There are a few plot devices that Tarantino deploys in which he tries to alter them, but falls a bit short of defying the way they are overused. Most jarring is that Schultz seems to craft Django to become the hero that saves the day. Many will see this as reinforcing the white savior complex, and the fact that a white director like Tarantino was at the helm of the film does not do much to debunk this. Tarantino said he designed it to be different from that, to toy with the idea and break away from it in the second half, but he does not really establish Django as being cunning or intelligent beforehand or show why someone crafty like Schultz would seriously take an interest in Django. One idea that also weakens the role of an otherwise talented actress is Kerry Washington as the damsel in distress, Broomhilda. She is the sole motivation behind Django’s revenge scheme and is always presented in the film as the prize he is after, but we never see her as much more than that. We witness her at looking her best and worst, but rarely, if ever, as someone who completes him or has their own identity outside of their marriage. Yes, there are several nods in that she tried to run away twice and her knowing a second language is a plus, but this does not really establish her as a character on the level of the main cast. Both of these are arguably traits of Tarantino’s films, but are repeated in Hollywood films so often that it does become tiring.

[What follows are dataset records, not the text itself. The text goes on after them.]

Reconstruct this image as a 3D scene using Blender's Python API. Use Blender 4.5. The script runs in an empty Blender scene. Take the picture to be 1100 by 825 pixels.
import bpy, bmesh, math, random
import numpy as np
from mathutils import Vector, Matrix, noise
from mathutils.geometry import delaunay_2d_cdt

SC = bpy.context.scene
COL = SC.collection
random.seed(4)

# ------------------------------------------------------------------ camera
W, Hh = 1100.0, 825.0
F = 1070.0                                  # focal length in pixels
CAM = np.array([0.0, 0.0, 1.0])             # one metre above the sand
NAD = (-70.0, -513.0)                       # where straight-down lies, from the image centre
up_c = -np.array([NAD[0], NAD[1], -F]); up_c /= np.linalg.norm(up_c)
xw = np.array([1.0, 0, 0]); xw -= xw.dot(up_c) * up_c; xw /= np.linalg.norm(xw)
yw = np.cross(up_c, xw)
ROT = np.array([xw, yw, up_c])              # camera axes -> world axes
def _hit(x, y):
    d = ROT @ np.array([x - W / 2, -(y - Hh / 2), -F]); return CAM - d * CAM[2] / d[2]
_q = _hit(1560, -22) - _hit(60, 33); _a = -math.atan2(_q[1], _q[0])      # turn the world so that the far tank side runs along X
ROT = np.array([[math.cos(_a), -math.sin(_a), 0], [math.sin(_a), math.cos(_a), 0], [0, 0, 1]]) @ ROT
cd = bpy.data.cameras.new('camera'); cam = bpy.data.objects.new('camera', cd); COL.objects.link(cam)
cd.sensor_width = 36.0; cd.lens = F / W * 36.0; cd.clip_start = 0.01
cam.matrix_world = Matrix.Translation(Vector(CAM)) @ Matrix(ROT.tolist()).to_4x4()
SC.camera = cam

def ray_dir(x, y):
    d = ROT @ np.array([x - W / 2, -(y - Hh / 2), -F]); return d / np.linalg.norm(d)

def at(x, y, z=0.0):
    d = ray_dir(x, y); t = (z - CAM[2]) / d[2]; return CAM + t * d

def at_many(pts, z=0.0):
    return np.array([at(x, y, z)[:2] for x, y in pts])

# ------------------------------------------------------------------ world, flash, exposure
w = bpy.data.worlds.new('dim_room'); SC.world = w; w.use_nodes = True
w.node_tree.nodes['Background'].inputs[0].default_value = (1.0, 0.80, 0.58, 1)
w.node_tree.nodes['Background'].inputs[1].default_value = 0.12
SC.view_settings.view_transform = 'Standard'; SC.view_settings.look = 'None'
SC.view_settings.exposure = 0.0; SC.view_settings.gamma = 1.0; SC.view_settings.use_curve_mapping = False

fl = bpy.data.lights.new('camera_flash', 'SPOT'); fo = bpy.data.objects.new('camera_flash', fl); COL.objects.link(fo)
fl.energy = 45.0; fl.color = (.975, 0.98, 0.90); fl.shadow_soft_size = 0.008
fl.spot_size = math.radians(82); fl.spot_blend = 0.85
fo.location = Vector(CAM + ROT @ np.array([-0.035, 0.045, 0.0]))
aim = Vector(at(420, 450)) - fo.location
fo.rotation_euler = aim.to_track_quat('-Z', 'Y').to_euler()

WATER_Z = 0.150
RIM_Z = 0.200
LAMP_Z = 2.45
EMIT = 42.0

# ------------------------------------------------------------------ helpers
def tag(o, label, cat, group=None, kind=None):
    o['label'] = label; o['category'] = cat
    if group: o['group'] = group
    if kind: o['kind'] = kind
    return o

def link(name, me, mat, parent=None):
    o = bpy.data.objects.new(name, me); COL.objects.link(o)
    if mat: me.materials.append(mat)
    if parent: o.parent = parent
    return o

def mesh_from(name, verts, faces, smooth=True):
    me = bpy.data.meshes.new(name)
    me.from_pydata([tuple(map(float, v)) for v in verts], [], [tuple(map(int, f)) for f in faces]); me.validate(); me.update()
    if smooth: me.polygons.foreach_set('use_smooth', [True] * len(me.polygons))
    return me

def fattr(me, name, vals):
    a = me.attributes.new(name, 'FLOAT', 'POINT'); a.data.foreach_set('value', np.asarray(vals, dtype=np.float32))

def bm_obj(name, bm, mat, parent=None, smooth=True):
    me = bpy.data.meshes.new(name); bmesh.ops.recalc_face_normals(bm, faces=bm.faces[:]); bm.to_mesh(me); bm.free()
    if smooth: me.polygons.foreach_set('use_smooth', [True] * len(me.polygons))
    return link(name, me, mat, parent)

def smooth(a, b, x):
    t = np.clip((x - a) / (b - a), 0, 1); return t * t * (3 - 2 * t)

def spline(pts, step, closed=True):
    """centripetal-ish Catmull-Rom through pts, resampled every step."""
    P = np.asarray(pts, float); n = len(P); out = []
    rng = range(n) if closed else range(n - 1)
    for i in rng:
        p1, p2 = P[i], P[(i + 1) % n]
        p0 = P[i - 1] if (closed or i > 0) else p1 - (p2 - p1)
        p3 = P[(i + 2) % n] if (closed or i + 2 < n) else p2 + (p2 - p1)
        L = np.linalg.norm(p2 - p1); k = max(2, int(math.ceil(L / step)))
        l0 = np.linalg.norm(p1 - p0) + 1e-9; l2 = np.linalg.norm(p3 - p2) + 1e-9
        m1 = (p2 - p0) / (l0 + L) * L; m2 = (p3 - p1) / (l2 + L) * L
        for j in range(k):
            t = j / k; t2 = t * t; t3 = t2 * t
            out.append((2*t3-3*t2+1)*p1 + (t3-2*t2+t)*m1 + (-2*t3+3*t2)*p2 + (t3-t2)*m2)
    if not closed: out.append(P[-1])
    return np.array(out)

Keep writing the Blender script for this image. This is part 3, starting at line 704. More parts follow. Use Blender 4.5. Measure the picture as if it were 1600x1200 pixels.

I am not sure if any single group can own an experience. Ever since Harriet Beecher Stowe’s “Uncle Tom’s Cabin,” there has been those on the other side of slavery attempting to depict the horror of it here in America. That book may not be the best example, but there have been sincere tries to portray black American culture and slavery from non-black people. But these attempts outside of the African-American and diaspora circles are often overshadowed by the general societal taboo around acknowledging this era. Commentators are right when the main consensus of the country seems to be of rendering discussions about this as unnecessary, and to dismiss it as harping on the past. This despite the fact that that the line between this history and present day poverty appears to be blurring, and this past chapter may live on in the prisons around the nation. Django Unchained may not do much to push this conversation forward, but it is a bludgeon to those who may think in post-racial terms and want to see it all go away.